SHORT TASK:
Quote exactly the lines between the line containing "4.5, 'near-black low" and the line containing "10, -10, -0.3)])", counting those two lines as part of the range. Leave the rest out.

....

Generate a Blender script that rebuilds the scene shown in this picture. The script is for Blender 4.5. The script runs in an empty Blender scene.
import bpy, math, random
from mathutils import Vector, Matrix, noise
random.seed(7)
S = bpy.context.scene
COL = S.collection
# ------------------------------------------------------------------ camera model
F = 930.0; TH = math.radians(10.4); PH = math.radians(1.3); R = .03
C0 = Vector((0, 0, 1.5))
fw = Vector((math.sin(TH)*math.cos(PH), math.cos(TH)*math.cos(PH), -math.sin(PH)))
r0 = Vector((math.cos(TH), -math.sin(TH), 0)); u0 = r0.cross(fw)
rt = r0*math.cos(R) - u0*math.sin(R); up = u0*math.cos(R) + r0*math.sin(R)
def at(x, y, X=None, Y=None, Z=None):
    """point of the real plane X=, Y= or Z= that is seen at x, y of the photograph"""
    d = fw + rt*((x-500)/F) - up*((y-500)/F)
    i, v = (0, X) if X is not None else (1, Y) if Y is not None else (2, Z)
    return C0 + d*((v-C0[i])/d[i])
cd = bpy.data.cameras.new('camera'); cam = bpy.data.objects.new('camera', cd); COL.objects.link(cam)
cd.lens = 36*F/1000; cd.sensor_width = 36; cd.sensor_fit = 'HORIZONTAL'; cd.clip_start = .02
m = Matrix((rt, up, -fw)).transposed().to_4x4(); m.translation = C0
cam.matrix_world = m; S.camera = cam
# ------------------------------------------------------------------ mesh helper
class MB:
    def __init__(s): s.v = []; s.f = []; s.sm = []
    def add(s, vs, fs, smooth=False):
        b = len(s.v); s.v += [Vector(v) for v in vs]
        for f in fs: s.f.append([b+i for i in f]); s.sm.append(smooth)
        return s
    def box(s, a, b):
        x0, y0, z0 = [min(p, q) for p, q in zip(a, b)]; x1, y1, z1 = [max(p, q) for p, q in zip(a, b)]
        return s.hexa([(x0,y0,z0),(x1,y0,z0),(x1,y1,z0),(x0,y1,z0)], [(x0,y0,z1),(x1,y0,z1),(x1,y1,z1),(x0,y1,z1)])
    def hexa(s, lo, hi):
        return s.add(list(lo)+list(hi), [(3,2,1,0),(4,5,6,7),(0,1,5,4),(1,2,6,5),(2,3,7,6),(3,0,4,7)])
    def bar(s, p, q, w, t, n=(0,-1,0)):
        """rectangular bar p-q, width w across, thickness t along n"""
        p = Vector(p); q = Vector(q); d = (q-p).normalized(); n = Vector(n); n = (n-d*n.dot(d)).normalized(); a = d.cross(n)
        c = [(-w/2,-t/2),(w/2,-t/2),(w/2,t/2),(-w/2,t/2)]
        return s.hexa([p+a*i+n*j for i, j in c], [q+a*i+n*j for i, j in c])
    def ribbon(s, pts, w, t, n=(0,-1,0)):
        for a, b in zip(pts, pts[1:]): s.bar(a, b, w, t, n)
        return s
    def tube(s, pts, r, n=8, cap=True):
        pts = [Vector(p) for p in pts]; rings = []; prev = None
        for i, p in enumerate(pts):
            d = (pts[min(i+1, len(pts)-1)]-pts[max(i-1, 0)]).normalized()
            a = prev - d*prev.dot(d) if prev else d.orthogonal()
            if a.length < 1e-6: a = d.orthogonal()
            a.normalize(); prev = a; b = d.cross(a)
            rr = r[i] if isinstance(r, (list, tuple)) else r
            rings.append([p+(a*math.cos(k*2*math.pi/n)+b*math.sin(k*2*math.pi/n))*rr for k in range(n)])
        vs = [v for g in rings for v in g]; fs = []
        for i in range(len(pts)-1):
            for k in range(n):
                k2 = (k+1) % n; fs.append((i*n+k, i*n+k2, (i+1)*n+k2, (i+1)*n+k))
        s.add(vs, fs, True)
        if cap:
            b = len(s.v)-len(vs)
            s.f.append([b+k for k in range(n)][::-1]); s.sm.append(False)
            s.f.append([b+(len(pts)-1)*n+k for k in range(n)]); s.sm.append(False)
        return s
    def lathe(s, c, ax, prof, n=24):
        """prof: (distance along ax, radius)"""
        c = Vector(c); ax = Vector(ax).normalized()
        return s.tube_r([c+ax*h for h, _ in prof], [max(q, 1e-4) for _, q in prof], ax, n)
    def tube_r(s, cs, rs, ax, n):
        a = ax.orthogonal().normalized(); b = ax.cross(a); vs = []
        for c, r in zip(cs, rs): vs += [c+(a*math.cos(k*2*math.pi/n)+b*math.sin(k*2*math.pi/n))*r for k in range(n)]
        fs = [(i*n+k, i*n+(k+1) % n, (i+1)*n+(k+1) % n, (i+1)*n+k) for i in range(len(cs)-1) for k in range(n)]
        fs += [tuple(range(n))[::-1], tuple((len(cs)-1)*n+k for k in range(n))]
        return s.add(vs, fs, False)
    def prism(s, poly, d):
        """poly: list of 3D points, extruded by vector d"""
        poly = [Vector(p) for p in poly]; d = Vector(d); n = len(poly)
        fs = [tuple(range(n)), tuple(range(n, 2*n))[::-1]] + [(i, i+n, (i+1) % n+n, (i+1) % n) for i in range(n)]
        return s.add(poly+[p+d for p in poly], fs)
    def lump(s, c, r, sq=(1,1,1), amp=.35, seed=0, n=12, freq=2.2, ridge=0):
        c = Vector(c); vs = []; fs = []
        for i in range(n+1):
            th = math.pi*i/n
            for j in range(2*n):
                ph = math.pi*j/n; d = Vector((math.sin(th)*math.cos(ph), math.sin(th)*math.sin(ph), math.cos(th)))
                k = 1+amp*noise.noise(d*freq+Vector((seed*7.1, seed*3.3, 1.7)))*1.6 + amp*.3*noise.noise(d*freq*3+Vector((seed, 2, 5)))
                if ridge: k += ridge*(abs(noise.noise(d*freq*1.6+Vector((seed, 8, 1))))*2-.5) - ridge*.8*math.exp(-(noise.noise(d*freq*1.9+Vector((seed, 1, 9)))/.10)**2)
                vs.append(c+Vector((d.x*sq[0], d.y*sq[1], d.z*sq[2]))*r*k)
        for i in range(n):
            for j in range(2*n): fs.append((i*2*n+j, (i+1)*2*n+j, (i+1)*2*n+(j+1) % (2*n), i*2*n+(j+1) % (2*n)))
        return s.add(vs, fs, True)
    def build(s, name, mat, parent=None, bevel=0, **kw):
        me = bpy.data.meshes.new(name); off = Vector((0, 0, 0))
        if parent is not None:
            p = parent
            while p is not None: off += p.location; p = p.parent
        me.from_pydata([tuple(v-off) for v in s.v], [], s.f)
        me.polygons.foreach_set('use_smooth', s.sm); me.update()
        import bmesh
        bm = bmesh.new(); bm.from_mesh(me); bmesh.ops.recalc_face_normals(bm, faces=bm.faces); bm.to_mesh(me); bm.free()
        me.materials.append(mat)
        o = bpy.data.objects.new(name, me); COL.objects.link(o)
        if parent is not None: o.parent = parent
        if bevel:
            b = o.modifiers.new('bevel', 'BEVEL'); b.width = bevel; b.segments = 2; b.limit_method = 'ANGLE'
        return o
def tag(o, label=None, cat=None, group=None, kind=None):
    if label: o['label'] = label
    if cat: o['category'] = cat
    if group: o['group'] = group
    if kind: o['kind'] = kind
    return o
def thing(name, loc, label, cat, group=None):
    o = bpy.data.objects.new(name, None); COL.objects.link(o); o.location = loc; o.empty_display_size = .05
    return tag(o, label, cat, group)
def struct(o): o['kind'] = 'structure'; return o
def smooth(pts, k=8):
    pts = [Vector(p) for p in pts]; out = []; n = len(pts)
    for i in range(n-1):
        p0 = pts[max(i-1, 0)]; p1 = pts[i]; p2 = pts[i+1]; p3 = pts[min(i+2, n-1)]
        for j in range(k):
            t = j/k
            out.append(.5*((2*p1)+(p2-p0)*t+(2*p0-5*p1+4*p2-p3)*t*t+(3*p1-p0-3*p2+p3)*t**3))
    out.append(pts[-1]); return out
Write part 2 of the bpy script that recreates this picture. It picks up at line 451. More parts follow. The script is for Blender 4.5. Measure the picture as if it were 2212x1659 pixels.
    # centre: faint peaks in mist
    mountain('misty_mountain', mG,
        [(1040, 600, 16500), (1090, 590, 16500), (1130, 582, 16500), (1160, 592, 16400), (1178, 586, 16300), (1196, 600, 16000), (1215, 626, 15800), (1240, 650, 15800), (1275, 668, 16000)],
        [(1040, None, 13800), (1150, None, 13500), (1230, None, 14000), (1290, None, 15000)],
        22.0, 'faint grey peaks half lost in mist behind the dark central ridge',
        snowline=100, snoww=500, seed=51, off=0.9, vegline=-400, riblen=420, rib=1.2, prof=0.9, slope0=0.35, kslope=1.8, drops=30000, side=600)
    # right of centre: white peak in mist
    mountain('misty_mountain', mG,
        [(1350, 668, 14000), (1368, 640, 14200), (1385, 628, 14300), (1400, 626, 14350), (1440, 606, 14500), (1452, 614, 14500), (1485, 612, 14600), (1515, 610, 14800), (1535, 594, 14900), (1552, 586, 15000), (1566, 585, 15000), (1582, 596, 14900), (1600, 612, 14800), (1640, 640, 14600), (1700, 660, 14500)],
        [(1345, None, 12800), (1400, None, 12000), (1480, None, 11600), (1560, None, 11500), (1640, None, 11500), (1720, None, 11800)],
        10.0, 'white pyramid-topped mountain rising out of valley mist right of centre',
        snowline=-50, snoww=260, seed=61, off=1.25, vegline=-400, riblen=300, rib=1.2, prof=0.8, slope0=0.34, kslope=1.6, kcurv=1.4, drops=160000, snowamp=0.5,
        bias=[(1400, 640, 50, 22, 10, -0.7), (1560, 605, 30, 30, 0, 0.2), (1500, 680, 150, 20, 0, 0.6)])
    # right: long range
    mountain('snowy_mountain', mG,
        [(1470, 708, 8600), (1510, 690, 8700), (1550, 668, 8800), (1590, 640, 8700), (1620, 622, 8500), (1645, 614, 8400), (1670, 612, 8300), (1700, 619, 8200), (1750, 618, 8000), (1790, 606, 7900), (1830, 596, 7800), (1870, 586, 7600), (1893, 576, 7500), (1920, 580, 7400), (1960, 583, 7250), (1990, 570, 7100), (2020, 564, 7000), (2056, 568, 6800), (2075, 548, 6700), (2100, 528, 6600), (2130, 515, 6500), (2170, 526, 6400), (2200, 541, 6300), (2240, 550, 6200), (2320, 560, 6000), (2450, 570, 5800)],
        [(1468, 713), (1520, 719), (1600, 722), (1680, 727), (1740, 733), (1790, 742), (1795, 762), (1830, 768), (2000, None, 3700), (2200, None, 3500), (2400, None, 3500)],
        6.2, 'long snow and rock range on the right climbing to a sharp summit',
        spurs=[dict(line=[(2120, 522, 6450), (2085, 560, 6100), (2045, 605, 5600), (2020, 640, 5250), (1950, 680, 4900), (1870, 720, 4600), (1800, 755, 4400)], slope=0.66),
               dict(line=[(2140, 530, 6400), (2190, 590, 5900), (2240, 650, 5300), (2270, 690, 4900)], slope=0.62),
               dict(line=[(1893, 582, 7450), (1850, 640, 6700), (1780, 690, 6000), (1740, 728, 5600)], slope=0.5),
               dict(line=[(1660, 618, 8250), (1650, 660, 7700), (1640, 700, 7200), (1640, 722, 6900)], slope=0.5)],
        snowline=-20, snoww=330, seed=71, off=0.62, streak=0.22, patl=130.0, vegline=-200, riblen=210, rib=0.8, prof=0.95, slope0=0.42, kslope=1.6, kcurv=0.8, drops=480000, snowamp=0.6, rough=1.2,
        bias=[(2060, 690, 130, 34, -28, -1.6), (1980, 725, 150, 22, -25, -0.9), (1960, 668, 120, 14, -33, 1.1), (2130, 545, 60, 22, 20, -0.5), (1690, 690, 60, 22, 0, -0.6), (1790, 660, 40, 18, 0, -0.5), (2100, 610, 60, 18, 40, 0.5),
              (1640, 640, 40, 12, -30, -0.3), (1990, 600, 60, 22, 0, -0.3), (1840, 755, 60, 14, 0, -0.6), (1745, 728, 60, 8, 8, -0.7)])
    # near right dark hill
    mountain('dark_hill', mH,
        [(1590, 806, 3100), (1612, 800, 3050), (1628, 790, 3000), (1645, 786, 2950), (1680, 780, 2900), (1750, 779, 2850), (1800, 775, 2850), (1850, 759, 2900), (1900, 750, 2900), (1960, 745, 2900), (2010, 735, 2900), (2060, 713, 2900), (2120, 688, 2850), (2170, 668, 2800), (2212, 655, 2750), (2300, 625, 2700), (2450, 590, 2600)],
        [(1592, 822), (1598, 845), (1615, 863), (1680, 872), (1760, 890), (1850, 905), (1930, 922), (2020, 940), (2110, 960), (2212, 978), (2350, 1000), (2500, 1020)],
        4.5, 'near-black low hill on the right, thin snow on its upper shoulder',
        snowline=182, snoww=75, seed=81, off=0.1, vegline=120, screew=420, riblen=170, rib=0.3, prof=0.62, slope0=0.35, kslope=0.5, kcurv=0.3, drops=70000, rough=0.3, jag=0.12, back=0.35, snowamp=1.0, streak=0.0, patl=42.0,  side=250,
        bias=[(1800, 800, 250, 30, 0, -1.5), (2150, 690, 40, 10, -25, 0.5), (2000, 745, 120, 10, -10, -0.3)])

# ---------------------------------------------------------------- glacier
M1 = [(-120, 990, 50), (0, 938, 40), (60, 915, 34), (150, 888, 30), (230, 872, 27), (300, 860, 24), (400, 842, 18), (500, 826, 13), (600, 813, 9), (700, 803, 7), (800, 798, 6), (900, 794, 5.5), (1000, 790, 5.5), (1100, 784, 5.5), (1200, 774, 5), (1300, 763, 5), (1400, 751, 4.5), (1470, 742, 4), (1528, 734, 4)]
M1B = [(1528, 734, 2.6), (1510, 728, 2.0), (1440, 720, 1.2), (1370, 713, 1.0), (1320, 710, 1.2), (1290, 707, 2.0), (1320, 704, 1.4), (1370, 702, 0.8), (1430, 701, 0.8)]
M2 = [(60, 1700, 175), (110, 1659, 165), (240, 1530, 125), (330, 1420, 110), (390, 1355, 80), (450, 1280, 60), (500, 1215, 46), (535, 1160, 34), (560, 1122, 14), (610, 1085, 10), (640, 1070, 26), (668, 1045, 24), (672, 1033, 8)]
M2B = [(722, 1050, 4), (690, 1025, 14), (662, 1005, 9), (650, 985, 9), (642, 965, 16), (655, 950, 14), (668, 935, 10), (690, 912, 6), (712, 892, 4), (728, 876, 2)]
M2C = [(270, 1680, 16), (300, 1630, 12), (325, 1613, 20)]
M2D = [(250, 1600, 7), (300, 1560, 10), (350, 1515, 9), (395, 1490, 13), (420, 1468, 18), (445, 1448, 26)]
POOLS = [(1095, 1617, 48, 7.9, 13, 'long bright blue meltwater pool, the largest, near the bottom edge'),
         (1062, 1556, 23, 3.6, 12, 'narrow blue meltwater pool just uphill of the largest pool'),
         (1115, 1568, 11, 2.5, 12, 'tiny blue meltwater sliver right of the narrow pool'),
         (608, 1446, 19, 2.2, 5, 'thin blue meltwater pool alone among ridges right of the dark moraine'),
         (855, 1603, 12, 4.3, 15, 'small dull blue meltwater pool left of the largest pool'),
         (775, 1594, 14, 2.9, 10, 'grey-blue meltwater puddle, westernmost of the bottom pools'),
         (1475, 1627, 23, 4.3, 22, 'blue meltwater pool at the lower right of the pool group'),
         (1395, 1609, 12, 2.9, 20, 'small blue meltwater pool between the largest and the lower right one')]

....

RESULT OF THIS TASK:
        4.5, 'near-black low hill on the right, thin snow on its upper shoulder',
        snowline=182, snoww=75, seed=81, off=0.1, vegline=120, screew=420, riblen=170, rib=0.3, prof=0.62, slope0=0.35, kslope=0.5, kcurv=0.3, drops=70000, rough=0.3, jag=0.12, back=0.35, snowamp=1.0, streak=0.0, patl=42.0,  side=250,
        bias=[(1800, 800, 250, 30, 0, -1.5), (2150, 690, 40, 10, -25, 0.5), (2000, 745, 120, 10, -10, -0.3)])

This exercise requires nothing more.